GIVEN REQUEST:
Set down the full listing exactly, character for character.

SOURCE EXCERPT:
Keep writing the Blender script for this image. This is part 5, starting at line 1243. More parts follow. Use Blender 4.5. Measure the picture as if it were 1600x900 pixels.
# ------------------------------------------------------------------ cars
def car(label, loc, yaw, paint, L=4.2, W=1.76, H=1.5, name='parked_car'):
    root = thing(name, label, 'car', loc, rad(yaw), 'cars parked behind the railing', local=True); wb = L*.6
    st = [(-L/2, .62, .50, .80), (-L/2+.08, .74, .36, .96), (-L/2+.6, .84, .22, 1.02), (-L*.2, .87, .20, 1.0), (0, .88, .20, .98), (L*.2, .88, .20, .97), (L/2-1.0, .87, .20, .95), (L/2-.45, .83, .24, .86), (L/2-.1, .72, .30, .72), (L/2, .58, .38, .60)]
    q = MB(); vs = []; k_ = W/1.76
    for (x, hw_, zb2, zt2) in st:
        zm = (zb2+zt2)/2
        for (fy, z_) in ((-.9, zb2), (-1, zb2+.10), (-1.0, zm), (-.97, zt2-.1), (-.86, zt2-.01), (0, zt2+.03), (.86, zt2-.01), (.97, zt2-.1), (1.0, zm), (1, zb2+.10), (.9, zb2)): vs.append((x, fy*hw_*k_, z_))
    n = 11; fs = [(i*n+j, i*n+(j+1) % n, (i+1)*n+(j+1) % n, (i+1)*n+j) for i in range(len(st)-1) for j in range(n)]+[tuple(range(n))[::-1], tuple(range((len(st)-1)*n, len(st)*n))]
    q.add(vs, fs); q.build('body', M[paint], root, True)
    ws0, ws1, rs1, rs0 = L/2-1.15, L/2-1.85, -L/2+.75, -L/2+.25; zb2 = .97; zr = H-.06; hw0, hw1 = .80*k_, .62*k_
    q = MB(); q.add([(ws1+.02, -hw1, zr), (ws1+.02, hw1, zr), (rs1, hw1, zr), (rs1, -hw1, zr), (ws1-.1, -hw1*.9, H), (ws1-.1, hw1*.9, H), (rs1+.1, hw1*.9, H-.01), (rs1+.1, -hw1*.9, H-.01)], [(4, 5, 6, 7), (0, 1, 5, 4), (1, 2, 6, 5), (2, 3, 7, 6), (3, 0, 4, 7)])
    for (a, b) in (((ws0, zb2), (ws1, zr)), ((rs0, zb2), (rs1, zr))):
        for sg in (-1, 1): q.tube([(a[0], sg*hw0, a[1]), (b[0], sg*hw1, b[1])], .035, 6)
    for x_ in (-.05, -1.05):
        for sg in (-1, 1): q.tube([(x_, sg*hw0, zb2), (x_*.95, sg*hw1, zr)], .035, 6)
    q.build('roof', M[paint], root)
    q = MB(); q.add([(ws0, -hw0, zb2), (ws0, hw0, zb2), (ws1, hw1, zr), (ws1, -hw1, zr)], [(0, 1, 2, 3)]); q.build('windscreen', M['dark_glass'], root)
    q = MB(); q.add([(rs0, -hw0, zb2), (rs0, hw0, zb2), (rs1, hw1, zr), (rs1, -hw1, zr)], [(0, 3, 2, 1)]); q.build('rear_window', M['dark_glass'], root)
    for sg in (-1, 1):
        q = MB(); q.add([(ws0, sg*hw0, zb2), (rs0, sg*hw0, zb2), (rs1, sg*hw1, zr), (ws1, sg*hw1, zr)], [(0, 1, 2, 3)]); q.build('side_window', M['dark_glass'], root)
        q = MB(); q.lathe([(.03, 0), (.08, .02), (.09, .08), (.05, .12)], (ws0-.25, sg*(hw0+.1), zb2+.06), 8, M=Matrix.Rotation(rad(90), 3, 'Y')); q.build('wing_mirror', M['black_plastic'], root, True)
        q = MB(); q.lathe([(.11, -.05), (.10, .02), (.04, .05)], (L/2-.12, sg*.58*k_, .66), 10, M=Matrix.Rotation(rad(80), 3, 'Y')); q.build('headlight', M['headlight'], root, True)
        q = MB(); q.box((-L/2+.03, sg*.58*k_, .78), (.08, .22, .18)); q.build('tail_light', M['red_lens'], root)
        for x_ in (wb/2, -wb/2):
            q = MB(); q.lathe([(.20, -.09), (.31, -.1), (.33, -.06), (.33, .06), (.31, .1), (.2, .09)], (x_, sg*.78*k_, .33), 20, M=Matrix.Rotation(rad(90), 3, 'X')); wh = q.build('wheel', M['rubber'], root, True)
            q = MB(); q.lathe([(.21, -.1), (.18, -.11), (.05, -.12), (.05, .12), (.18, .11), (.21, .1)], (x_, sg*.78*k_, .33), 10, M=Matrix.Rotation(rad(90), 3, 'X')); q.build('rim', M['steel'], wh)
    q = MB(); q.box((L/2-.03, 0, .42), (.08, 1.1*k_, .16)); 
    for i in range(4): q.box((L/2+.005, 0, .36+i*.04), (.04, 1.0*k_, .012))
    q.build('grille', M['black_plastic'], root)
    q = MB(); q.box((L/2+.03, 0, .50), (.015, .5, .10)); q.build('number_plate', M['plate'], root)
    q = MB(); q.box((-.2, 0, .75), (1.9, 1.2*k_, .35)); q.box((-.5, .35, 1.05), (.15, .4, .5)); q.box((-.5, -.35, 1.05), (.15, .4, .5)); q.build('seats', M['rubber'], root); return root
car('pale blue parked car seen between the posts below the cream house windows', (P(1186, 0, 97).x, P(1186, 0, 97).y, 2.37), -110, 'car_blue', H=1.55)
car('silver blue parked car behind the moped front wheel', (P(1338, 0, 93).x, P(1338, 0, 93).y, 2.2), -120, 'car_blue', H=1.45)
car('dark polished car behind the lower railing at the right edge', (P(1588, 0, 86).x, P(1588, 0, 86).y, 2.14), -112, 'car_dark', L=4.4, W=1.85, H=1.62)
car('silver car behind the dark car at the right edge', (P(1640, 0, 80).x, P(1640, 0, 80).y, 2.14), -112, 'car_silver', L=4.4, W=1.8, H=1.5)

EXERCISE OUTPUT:
Keep writing the Blender script for this image. This is part 5, starting at line 1243. More parts follow. Use Blender 4.5. Measure the picture as if it were 1600x900 pixels.
# ------------------------------------------------------------------ cars
def car(label, loc, yaw, paint, L=4.2, W=1.76, H=1.5, name='parked_car'):
    root = thing(name, label, 'car', loc, rad(yaw), 'cars parked behind the railing', local=True); wb = L*.6
    st = [(-L/2, .62, .50, .80), (-L/2+.08, .74, .36, .96), (-L/2+.6, .84, .22, 1.02), (-L*.2, .87, .20, 1.0), (0, .88, .20, .98), (L*.2, .88, .20, .97), (L/2-1.0, .87, .20, .95), (L/2-.45, .83, .24, .86), (L/2-.1, .72, .30, .72), (L/2, .58, .38, .60)]
    q = MB(); vs = []; k_ = W/1.76
    for (x, hw_, zb2, zt2) in st:
        zm = (zb2+zt2)/2
        for (fy, z_) in ((-.9, zb2), (-1, zb2+.10), (-1.0, zm), (-.97, zt2-.1), (-.86, zt2-.01), (0, zt2+.03), (.86, zt2-.01), (.97, zt2-.1), (1.0, zm), (1, zb2+.10), (.9, zb2)): vs.append((x, fy*hw_*k_, z_))
    n = 11; fs = [(i*n+j, i*n+(j+1) % n, (i+1)*n+(j+1) % n, (i+1)*n+j) for i in range(len(st)-1) for j in range(n)]+[tuple(range(n))[::-1], tuple(range((len(st)-1)*n, len(st)*n))]
    q.add(vs, fs); q.build('body', M[paint], root, True)
    ws0, ws1, rs1, rs0 = L/2-1.15, L/2-1.85, -L/2+.75, -L/2+.25; zb2 = .97; zr = H-.06; hw0, hw1 = .80*k_, .62*k_
    q = MB(); q.add([(ws1+.02, -hw1, zr), (ws1+.02, hw1, zr), (rs1, hw1, zr), (rs1, -hw1, zr), (ws1-.1, -hw1*.9, H), (ws1-.1, hw1*.9, H), (rs1+.1, hw1*.9, H-.01), (rs1+.1, -hw1*.9, H-.01)], [(4, 5, 6, 7), (0, 1, 5, 4), (1, 2, 6, 5), (2, 3, 7, 6), (3, 0, 4, 7)])
    for (a, b) in (((ws0, zb2), (ws1, zr)), ((rs0, zb2), (rs1, zr))):
        for sg in (-1, 1): q.tube([(a[0], sg*hw0, a[1]), (b[0], sg*hw1, b[1])], .035, 6)
    for x_ in (-.05, -1.05):
        for sg in (-1, 1): q.tube([(x_, sg*hw0, zb2), (x_*.95, sg*hw1, zr)], .035, 6)
    q.build('roof', M[paint], root)
    q = MB(); q.add([(ws0, -hw0, zb2), (ws0, hw0, zb2), (ws1, hw1, zr), (ws1, -hw1, zr)], [(0, 1, 2, 3)]); q.build('windscreen', M['dark_glass'], root)
    q = MB(); q.add([(rs0, -hw0, zb2), (rs0, hw0, zb2), (rs1, hw1, zr), (rs1, -hw1, zr)], [(0, 3, 2, 1)]); q.build('rear_window', M['dark_glass'], root)
    for sg in (-1, 1):
        q = MB(); q.add([(ws0, sg*hw0, zb2), (rs0, sg*hw0, zb2), (rs1, sg*hw1, zr), (ws1, sg*hw1, zr)], [(0, 1, 2, 3)]); q.build('side_window', M['dark_glass'], root)
        q = MB(); q.lathe([(.03, 0), (.08, .02), (.09, .08), (.05, .12)], (ws0-.25, sg*(hw0+.1), zb2+.06), 8, M=Matrix.Rotation(rad(90), 3, 'Y')); q.build('wing_mirror', M['black_plastic'], root, True)
        q = MB(); q.lathe([(.11, -.05), (.10, .02), (.04, .05)], (L/2-.12, sg*.58*k_, .66), 10, M=Matrix.Rotation(rad(80), 3, 'Y')); q.build('headlight', M['headlight'], root, True)
        q = MB(); q.box((-L/2+.03, sg*.58*k_, .78), (.08, .22, .18)); q.build('tail_light', M['red_lens'], root)
        for x_ in (wb/2, -wb/2):
            q = MB(); q.lathe([(.20, -.09), (.31, -.1), (.33, -.06), (.33, .06), (.31, .1), (.2, .09)], (x_, sg*.78*k_, .33), 20, M=Matrix.Rotation(rad(90), 3, 'X')); wh = q.build('wheel', M['rubber'], root, True)
            q = MB(); q.lathe([(.21, -.1), (.18, -.11), (.05, -.12), (.05, .12), (.18, .11), (.21, .1)], (x_, sg*.78*k_, .33), 10, M=Matrix.Rotation(rad(90), 3, 'X')); q.build('rim', M['steel'], wh)
    q = MB(); q.box((L/2-.03, 0, .42), (.08, 1.1*k_, .16)); 
    for i in range(4): q.box((L/2+.005, 0, .36+i*.04), (.04, 1.0*k_, .012))
    q.build('grille', M['black_plastic'], root)
    q = MB(); q.box((L/2+.03, 0, .50), (.015, .5, .10)); q.build('number_plate', M['plate'], root)
    q = MB(); q.box((-.2, 0, .75), (1.9, 1.2*k_, .35)); q.box((-.5, .35, 1.05), (.15, .4, .5)); q.box((-.5, -.35, 1.05), (.15, .4, .5)); q.build('seats', M['rubber'], root); return root
car('pale blue parked car seen between the posts below the cream house windows', (P(1186, 0, 97).x, P(1186, 0, 97).y, 2.37), -110, 'car_blue', H=1.55)
car('silver blue parked car behind the moped front wheel', (P(1338, 0, 93).x, P(1338, 0, 93).y, 2.2), -120, 'car_blue', H=1.45)
car('dark polished car behind the lower railing at the right edge', (P(1588, 0, 86).x, P(1588, 0, 86).y, 2.14), -112, 'car_dark', L=4.4, W=1.85, H=1.62)
car('silver car behind the dark car at the right edge', (P(1640, 0, 80).x, P(1640, 0, 80).y, 2.14), -112, 'car_silver', L=4.4, W=1.8, H=1.5)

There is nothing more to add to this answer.